Given information:
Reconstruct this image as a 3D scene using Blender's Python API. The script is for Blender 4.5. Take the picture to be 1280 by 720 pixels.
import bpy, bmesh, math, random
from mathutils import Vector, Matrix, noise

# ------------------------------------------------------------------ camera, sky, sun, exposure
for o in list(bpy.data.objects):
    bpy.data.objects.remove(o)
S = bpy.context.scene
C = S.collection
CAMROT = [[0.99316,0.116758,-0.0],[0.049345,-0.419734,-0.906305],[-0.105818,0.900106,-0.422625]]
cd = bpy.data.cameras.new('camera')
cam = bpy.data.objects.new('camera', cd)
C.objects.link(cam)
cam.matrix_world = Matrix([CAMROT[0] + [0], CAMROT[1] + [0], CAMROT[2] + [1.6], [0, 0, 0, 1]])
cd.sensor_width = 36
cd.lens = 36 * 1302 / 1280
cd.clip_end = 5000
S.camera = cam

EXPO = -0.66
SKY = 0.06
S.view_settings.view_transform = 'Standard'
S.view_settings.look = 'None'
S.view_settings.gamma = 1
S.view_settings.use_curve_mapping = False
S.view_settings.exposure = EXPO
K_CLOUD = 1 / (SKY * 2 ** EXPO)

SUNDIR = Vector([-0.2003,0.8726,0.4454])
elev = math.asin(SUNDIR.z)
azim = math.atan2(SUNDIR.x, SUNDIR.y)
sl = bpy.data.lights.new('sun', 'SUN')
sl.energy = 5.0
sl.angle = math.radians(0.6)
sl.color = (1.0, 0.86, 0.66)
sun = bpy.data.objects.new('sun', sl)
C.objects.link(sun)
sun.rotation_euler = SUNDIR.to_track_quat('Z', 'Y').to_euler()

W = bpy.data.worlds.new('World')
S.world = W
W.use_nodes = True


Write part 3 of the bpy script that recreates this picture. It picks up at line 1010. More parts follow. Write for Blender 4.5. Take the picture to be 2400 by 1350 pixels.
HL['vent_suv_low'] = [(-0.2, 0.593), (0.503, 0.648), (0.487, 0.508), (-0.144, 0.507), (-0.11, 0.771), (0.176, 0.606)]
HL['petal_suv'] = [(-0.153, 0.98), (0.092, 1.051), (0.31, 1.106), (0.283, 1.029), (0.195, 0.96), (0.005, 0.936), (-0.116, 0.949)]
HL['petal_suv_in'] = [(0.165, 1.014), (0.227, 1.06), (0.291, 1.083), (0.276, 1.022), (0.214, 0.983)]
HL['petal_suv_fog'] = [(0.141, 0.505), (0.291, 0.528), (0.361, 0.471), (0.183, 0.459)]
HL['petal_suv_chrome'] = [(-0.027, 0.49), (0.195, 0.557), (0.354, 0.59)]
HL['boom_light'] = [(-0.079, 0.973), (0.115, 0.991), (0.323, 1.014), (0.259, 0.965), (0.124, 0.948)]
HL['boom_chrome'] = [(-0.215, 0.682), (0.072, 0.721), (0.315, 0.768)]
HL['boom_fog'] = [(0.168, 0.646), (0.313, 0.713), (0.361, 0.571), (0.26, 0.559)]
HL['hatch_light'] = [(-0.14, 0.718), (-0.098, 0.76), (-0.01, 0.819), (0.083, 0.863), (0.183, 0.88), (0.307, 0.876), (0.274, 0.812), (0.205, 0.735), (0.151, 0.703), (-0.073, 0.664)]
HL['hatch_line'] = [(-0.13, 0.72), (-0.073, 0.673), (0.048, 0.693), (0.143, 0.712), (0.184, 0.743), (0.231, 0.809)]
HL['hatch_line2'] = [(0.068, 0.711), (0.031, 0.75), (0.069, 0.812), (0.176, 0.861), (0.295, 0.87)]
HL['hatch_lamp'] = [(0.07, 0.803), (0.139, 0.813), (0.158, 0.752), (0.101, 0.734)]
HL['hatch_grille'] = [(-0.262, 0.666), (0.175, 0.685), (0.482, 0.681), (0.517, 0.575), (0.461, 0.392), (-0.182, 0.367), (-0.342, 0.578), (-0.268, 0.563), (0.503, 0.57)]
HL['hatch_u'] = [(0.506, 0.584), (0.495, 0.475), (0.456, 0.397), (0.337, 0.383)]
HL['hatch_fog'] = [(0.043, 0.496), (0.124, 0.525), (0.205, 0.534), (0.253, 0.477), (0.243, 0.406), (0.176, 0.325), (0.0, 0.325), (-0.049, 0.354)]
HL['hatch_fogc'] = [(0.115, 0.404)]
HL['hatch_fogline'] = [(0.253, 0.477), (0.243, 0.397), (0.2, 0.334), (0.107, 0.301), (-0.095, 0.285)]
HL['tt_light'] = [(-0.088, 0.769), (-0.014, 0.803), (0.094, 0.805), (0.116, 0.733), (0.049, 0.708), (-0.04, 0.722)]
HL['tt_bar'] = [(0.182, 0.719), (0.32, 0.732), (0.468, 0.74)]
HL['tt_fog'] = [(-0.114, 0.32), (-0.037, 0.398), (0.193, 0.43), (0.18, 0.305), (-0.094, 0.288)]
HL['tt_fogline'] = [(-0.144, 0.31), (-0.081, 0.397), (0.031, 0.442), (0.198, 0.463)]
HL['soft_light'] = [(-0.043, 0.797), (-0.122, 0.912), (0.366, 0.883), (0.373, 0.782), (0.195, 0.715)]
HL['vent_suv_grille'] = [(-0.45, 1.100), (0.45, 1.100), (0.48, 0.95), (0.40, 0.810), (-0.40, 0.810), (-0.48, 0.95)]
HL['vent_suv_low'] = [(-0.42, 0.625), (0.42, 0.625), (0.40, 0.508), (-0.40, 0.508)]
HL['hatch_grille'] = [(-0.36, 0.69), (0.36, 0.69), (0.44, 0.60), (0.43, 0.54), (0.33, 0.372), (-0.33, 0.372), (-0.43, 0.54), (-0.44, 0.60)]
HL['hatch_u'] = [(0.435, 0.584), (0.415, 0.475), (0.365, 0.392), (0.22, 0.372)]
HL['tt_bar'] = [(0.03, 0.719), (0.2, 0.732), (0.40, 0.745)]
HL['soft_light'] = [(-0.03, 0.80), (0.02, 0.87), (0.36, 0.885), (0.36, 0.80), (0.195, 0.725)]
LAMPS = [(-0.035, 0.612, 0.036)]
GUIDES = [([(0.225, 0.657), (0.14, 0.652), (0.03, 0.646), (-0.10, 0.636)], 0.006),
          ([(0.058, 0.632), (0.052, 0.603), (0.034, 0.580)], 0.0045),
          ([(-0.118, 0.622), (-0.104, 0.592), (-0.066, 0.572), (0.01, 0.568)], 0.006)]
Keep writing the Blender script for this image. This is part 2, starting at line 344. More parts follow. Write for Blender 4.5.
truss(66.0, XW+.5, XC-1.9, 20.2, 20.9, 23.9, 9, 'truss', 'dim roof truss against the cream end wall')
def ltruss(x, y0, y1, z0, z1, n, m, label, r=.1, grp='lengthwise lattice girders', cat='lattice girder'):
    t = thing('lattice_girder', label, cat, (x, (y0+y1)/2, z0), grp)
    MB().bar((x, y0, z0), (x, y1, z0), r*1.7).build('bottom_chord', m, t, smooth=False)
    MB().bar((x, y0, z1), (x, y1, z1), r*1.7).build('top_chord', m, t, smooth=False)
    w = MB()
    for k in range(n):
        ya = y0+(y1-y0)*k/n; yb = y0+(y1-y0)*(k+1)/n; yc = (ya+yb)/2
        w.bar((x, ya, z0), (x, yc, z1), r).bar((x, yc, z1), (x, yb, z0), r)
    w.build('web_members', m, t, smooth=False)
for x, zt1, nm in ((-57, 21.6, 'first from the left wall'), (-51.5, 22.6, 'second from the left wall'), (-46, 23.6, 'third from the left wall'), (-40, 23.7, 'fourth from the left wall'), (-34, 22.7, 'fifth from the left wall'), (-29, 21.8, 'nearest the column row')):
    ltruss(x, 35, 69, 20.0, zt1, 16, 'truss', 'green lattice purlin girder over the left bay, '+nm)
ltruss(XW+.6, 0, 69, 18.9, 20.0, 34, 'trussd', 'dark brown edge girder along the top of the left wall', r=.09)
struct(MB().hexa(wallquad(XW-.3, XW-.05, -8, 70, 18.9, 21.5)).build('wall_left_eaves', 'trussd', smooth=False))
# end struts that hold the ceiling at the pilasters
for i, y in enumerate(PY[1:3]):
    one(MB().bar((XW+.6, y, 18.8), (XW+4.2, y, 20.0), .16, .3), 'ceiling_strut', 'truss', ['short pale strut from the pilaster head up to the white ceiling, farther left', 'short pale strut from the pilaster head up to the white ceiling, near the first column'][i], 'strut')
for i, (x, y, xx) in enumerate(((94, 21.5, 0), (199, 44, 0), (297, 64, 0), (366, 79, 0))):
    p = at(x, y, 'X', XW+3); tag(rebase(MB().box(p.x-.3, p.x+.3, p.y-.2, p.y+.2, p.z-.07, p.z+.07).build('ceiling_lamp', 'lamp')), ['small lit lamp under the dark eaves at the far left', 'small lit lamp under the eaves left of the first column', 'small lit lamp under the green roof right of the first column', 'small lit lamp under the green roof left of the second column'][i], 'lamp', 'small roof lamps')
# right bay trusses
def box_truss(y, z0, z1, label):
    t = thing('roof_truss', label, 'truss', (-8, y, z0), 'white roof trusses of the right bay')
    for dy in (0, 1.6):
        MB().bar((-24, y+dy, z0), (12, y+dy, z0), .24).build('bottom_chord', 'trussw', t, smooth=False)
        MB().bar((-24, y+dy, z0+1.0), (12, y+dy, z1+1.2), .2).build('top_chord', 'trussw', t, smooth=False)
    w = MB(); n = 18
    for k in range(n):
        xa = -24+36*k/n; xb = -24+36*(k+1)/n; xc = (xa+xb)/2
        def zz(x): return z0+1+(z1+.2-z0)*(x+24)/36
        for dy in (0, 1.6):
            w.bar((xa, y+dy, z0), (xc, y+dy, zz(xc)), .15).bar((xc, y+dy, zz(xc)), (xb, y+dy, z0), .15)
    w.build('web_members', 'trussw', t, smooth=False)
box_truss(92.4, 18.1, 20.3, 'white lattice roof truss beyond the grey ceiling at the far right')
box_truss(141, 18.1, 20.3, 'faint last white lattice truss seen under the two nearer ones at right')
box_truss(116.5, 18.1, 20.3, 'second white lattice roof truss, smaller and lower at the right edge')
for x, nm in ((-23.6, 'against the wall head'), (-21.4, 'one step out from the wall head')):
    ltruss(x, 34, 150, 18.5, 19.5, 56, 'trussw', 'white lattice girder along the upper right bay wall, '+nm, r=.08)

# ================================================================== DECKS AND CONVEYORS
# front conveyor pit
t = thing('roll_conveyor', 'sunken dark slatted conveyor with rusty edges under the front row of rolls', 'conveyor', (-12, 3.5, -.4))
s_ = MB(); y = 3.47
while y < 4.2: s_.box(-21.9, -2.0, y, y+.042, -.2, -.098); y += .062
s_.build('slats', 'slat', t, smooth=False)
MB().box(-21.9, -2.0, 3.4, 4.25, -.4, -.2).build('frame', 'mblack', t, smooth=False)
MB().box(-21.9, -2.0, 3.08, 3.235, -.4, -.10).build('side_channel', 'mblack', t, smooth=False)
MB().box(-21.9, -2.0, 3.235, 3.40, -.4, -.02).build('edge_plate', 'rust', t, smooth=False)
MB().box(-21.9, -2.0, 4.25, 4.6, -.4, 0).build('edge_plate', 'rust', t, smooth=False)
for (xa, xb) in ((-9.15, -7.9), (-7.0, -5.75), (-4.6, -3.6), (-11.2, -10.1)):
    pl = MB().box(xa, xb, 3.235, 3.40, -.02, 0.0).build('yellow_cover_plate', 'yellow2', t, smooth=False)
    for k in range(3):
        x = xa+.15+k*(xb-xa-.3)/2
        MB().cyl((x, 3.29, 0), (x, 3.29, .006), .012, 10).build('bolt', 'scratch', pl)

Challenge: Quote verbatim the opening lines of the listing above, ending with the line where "from mathutils import Vector, Matrix, noise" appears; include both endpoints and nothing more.

Task output:
Reconstruct this image as a 3D scene using Blender's Python API. The script is for Blender 4.5. Take the picture to be 1280 by 720 pixels.
import bpy, bmesh, math, random
from mathutils import Vector, Matrix, noise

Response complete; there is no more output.